# [TO DO]
Print each line of the listing once more, precisely as given.

━━━━━━━━━━

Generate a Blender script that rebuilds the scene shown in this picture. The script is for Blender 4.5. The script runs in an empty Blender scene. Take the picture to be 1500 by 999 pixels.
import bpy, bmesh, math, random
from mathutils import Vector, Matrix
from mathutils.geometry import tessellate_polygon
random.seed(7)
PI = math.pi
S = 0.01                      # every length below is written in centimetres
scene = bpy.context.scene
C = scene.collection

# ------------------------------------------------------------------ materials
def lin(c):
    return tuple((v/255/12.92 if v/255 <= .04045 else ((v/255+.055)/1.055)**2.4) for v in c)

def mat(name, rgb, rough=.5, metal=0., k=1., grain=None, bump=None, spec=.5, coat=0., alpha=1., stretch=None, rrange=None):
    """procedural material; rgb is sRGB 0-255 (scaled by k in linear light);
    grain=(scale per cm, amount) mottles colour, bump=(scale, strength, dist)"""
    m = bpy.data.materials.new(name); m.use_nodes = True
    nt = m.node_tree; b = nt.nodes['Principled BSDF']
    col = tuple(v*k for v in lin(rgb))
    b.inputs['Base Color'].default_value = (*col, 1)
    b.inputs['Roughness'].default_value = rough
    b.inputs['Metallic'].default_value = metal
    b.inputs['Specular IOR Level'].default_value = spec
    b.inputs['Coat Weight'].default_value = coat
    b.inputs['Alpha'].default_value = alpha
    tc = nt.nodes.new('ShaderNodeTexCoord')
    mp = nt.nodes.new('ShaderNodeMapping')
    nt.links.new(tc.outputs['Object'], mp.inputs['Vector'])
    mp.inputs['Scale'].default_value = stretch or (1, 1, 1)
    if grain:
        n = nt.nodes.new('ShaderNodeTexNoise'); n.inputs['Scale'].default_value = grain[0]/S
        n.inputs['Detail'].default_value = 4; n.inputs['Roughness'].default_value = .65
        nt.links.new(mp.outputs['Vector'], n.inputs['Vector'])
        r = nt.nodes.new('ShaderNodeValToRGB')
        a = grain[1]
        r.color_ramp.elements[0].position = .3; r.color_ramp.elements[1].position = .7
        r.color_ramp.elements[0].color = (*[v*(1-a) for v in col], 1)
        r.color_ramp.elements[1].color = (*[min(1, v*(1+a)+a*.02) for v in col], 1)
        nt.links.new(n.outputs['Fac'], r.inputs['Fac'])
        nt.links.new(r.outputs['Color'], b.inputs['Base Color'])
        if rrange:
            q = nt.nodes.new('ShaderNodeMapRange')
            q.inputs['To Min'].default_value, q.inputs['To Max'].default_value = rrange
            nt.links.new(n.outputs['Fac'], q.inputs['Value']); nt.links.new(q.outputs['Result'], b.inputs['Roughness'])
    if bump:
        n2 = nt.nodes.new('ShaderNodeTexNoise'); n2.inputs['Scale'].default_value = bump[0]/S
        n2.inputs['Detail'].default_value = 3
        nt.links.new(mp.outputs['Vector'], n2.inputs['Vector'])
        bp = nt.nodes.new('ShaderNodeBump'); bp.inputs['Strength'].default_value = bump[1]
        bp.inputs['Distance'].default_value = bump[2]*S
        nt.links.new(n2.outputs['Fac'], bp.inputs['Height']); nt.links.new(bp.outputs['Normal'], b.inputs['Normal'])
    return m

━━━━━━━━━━

# [ANSWER]
Generate a Blender script that rebuilds the scene shown in this picture. The script is for Blender 4.5. The script runs in an empty Blender scene. Take the picture to be 1500 by 999 pixels.
import bpy, bmesh, math, random
from mathutils import Vector, Matrix
from mathutils.geometry import tessellate_polygon
random.seed(7)
PI = math.pi
S = 0.01                      # every length below is written in centimetres
scene = bpy.context.scene
C = scene.collection

# ------------------------------------------------------------------ materials
def lin(c):
    return tuple((v/255/12.92 if v/255 <= .04045 else ((v/255+.055)/1.055)**2.4) for v in c)

def mat(name, rgb, rough=.5, metal=0., k=1., grain=None, bump=None, spec=.5, coat=0., alpha=1., stretch=None, rrange=None):
    """procedural material; rgb is sRGB 0-255 (scaled by k in linear light);
    grain=(scale per cm, amount) mottles colour, bump=(scale, strength, dist)"""
    m = bpy.data.materials.new(name); m.use_nodes = True
    nt = m.node_tree; b = nt.nodes['Principled BSDF']
    col = tuple(v*k for v in lin(rgb))
    b.inputs['Base Color'].default_value = (*col, 1)
    b.inputs['Roughness'].default_value = rough
    b.inputs['Metallic'].default_value = metal
    b.inputs['Specular IOR Level'].default_value = spec
    b.inputs['Coat Weight'].default_value = coat
    b.inputs['Alpha'].default_value = alpha
    tc = nt.nodes.new('ShaderNodeTexCoord')
    mp = nt.nodes.new('ShaderNodeMapping')
    nt.links.new(tc.outputs['Object'], mp.inputs['Vector'])
    mp.inputs['Scale'].default_value = stretch or (1, 1, 1)
    if grain:
        n = nt.nodes.new('ShaderNodeTexNoise'); n.inputs['Scale'].default_value = grain[0]/S
        n.inputs['Detail'].default_value = 4; n.inputs['Roughness'].default_value = .65
        nt.links.new(mp.outputs['Vector'], n.inputs['Vector'])
        r = nt.nodes.new('ShaderNodeValToRGB')
        a = grain[1]
        r.color_ramp.elements[0].position = .3; r.color_ramp.elements[1].position = .7
        r.color_ramp.elements[0].color = (*[v*(1-a) for v in col], 1)
        r.color_ramp.elements[1].color = (*[min(1, v*(1+a)+a*.02) for v in col], 1)
        nt.links.new(n.outputs['Fac'], r.inputs['Fac'])
        nt.links.new(r.outputs['Color'], b.inputs['Base Color'])
        if rrange:
            q = nt.nodes.new('ShaderNodeMapRange')
            q.inputs['To Min'].default_value, q.inputs['To Max'].default_value = rrange
            nt.links.new(n.outputs['Fac'], q.inputs['Value']); nt.links.new(q.outputs['Result'], b.inputs['Roughness'])
    if bump:
        n2 = nt.nodes.new('ShaderNodeTexNoise'); n2.inputs['Scale'].default_value = bump[0]/S
        n2.inputs['Detail'].default_value = 3
        nt.links.new(mp.outputs['Vector'], n2.inputs['Vector'])
        bp = nt.nodes.new('ShaderNodeBump'); bp.inputs['Strength'].default_value = bump[1]
        bp.inputs['Distance'].default_value = bump[2]*S
        nt.links.new(n2.outputs['Fac'], bp.inputs['Height']); nt.links.new(bp.outputs['Normal'], b.inputs['Normal'])
    return m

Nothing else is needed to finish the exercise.